A war is but a loser’s game

Date

April 11, 2007

Post by

arZan

Category

Culture | History | Iran | Issues | Opinion

by Farrukh Dhondy

I can’t remember which teacher it was who ventured to tell us about the Battle of Thermopylae all those years ago. Three hundred Spartans held the pass at the aforesaid place against the invading hordes of the Persian Emperor Xerxes. The 300 of the title faced a million Persians. Our class was told that this was one of the episodes of history in which the valiant — who shall taste of death but once — fought against the cowardly, deceitful, callous weight of Persian numbers and I cheered for the Spartans.

All over the world the populations of countries such as India, outside the ambit of Western power, go to the movies and cheer for the cowboys — until they realise that they are the Indians.
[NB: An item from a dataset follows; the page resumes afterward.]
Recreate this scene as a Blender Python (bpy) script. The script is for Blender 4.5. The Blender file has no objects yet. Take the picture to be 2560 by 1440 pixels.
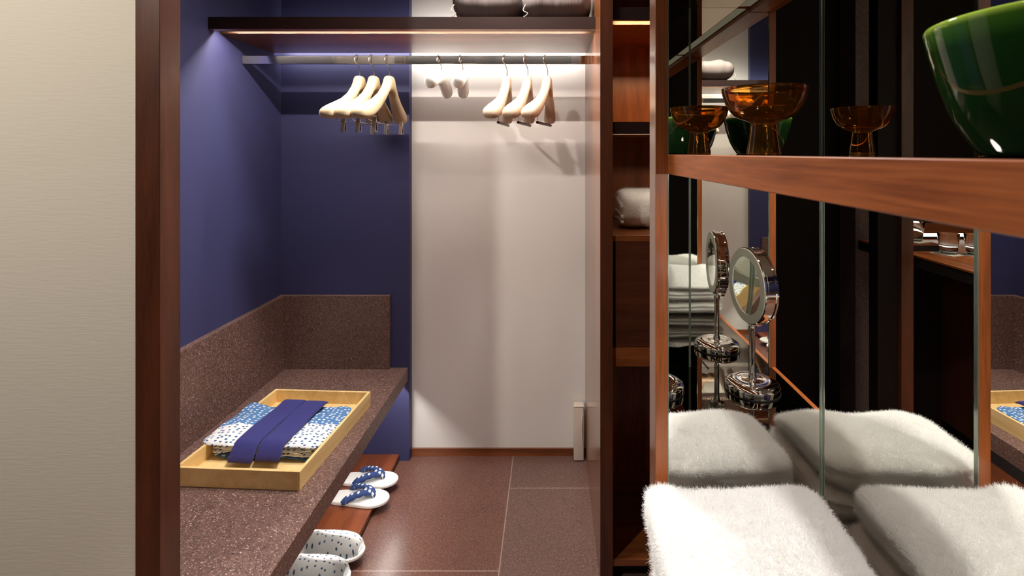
import bpy, bmesh, math, random
from mathutils import Vector, Matrix, noise

random.seed(7)
PI = math.pi
scene = bpy.context.scene
COL = scene.collection
EYE = 1.45          # camera height above the floor

# ------------------------------------------------------------------ helpers
def lin(r, g, b):
    def f(c):
        c /= 255.0
        return c / 12.92 if c <= 0.04045 else ((c + 0.055) / 1.055) ** 2.4
    return (f(r), f(g), f(b), 1.0)

WLOC = {}           # world location of each root

def wloc(o):
    return WLOC.get(o.name, Vector((0, 0, 0)))

def empty(name, loc, rz=0.0):
    o = bpy.data.objects.new(name, None)
    o.empty_display_size = 0.05
    o.location = loc
    o.rotation_euler = (0, 0, rz)
    COL.objects.link(o)
    WLOC[o.name] = Vector(loc)
    return o

def tag(o, label=None, cat=None, group=None, kind=None):
    if label: o['label'] = label
    if cat: o['category'] = cat
    if group: o['group'] = group
    if kind: o['kind'] = kind
    return o

def thing(name, label, cat, loc, rz=0.0, group=None):
    return tag(empty(name, loc, rz), label, cat, group)

def obj(name, bm, m, parent=None, origin=None, smooth=False, local=False, sharp=40):
    """Link a bmesh as ONE mesh object. Mesh is given in world coordinates unless local."""
    if parent is not None:
        base = wloc(parent)
    else:
        base = Vector(origin) if origin is not None else Vector((0, 0, 0))
    if not local:
        bmesh.ops.translate(bm, verts=bm.verts, vec=-base)
    bmesh.ops.recalc_face_normals(bm, faces=bm.faces)
    me = bpy.data.meshes.new(name)
    if smooth:
        lim = math.radians(sharp)
        for f in bm.faces: f.smooth = True
        for e in bm.edges:
            if len(e.link_faces) == 2 and e.calc_face_angle(0.0) > lim:
                e.smooth = False
    bm.to_mesh(me); bm.free()
    o = bpy.data.objects.new(name, me)
    COL.objects.link(o)
    if m is not None:
        for mm in (m if isinstance(m, (list, tuple)) else [m]):
            me.materials.append(mm)
    if parent is not None:
        o.parent = parent
        WLOC[o.name] = Vector(base)
    else:
        o.location = base
        WLOC[o.name] = Vector(base)
    return o

def BM(): return bmesh.new()

def box(bm, x0, x1, y0, y1, z0, z1, bev=0.0, seg=2):
    vs = [bm.verts.new((x, y, z)) for x in (x0, x1) for y in (y0, y1) for z in (z0, z1)]
    idx = [(0, 1, 3, 2), (4, 6, 7, 5), (0, 4, 5, 1), (2, 3, 7, 6), (0, 2, 6, 4), (1, 5, 7, 3)]
    fs = [bm.faces.new([vs[i] for i in q]) for q in idx]
    if bev > 0:
        es = list({e for f in fs for e in f.edges})
        bmesh.ops.bevel(bm, geom=es, offset=bev, segments=seg, profile=0.5, affect='EDGES')
    return bm

def bx(*a, **k): return box(BM(), *a, **k)

def lathe(bm, prof, seg=64, c=(0, 0, 0), mat=None, closed=False):
    """prof: list of (r, z) revolved about z through c. mat: optional matrix."""
    rings = []
    for r, z in prof:
        ring = []
        if r < 1e-6:
            v = Vector((0, 0, z)); v = (mat @ v) if mat else v
            ring = [bm.verts.new(v + Vector(c))]
        else:
            for k in range(seg):
                a = 2 * PI * k / seg
                v = Vector((r * math.cos(a), r * math.sin(a), z)); v = (mat @ v) if mat else v
                ring.append(bm.verts.new(v + Vector(c)))
        rings.append(ring)
    n = len(rings)
    for i in range(n if closed else n - 1):
        a, b = rings[i], rings[(i + 1) % n]
        for k in range(seg):
            k2 = (k + 1) % seg
            if len(a) == 1 and len(b) == 1: break
            if len(a) == 1: bm.faces.new((a[0], b[k], b[k2]))
            elif len(b) == 1: bm.faces.new((a[k], b[0], a[k2]))
            else: bm.faces.new((a[k], b[k], b[k2], a[k2]))
    return bm

def tube(bm, pts, rad, seg=12, flat=1.0, up=None, cap=True):
    """Round tube along pts; rad a number or list; flat scales the second axis."""
    pts = [Vector(p) for p in pts]
    n = len(pts)
    rr = rad if isinstance(rad, (list, tuple)) else [rad] * n
    rings = []
    prev = None
    for i, p in enumerate(pts):
        t = (pts[min(i + 1, n - 1)] - pts[max(i - 1, 0)]).normalized()
        if prev is None:
            ref = Vector(up) if up else (Vector((0, 0, 1)) if abs(t.z) < 0.9 else Vector((1, 0, 0)))
        else:
            ref = prev
        b = (ref - t * ref.dot(t)).normalized()
        s = t.cross(b)
        prev = b
        rings.append([bm.verts.new(p + (s * math.cos(2 * PI * k / seg) + b * flat * math.sin(2 * PI * k / seg)) * rr[i]) for k in range(seg)])
    for i in range(n - 1):
        for k in range(seg):
            k2 = (k + 1) % seg
            bm.faces.new((rings[i][k], rings[i][k2], rings[i + 1][k2], rings[i + 1][k]))
    if cap:
        bm.faces.new(list(reversed(rings[0]))); bm.faces.new(rings[-1])
    return bm

def spline(pts, n=8):
    """Catmull-Rom through pts."""
    P = [Vector(p) for p in pts]
    out = []
    for i in range(len(P) - 1):
        p0, p1, p2, p3 = P[max(i - 1, 0)], P[i], P[i + 1], P[min(i + 2, len(P) - 1)]
        for k in range(n):
            t = k / n
            out.append(0.5 * ((2 * p1) + (p2 - p0) * t + (2 * p0 - 5 * p1 + 4 * p2 - p3) * t * t + (3 * p1 - p0 - 3 * p2 + p3) * t ** 3))
    out.append(P[-1])
    return out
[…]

The pull of myths that serve the West is stronger than any historical self awareness, unless it is mediated by ideological powers that forbid Western films and control the minds of the young — as I imagine happens in Iran or in Al Qaeda training camps.

I remember drinking Oliver Stone’s wine on the beaches of Goa as the sun set on the last film of that city’s film festival one year. Olly, the dupe, was showing Alexander. I was standing with Derek Malcolm, eminent British film critic, when some stray camera crew seeking easy prey came up to us.

“What did you think of the film?” asked the raven-haired-temptress of a news-gatherer.

“You expect me to have watched that rubbish? It’s like asking a Jew if he saw a film extolling Third Reich.”

“Oh why is that?”

“Why? Because I am a Zoroastrian and claim direct descent from King Darius the III, whose empire this bandit Alexander from barbaric Macedonia laid to waste. The bastard killed a lot of people, took thousands of my fellow Zoroastrians into slavery and in the worst act of vandalism in ancient times, set fire to the palaces and libraries of Persepolis! How would you feel if you were French and some British football hooligans set fire to Paris, the Louvre and all? ”

“This film offends minorities!” I say, hoping to provoke a political incident with the Parsees of Dadar rising up in martial pride and surrounding the American and Greek consulates.

“Not only minorities, Farrukh,” says Derek Malcolm, stealing my thunder. “It offends majorities who see it.”

And so we come to the second ideological venture of the West against Iran. The modern Iranian state has protested against the film. I really don’t see what right the modern Iranians have to protest. They are the victims of faulty or forgetful history. They choose to ignore the fact that the great Zoroastrian civilisation of Iran was wiped out by nomadic Arab tribes bent on converting continents to Islam. They are the descendants of the discontinuity caused by the Muslim invasions of Persia in the 7th and 8th centuries and as such have no claim on Xerxes or his deeds.

The Muslim invasion of Persia did no less to the Sassanian Zoroastrian city of Ctesiphon than Alexander did to Persepolis. Worse, they vandalised the city and carried away the materials to build Baghdad. Not nice.

The Tigris and the Euphrates no longer belong to them — the Arabs and Iranians have made a divide over which millions lost their lives in a war. I can appreciate that Iranians feel that the latest film is opportunely made and released at a time when the West wants to demonstrate its military supremacy over Iran.

My own inclination to go down to the Greek embassy and throw stones is mitigated by the fact that as far as Xerxes was concerned, the little affair of Thermopylae was a tick in the camel’s coat, a skirmish on the remote borders not worth bothering about. And yes, perhaps 300 did face millions, but military strategy is not purely a matter of the numbers that confront each other. It depends on how and where the advantage is. Iraqi armies in their thousands recently faced just three Americans and suffered heavy defeat — the Americans were flying overhead in a bomber plane.

Now I must go and see if the film is worth these words.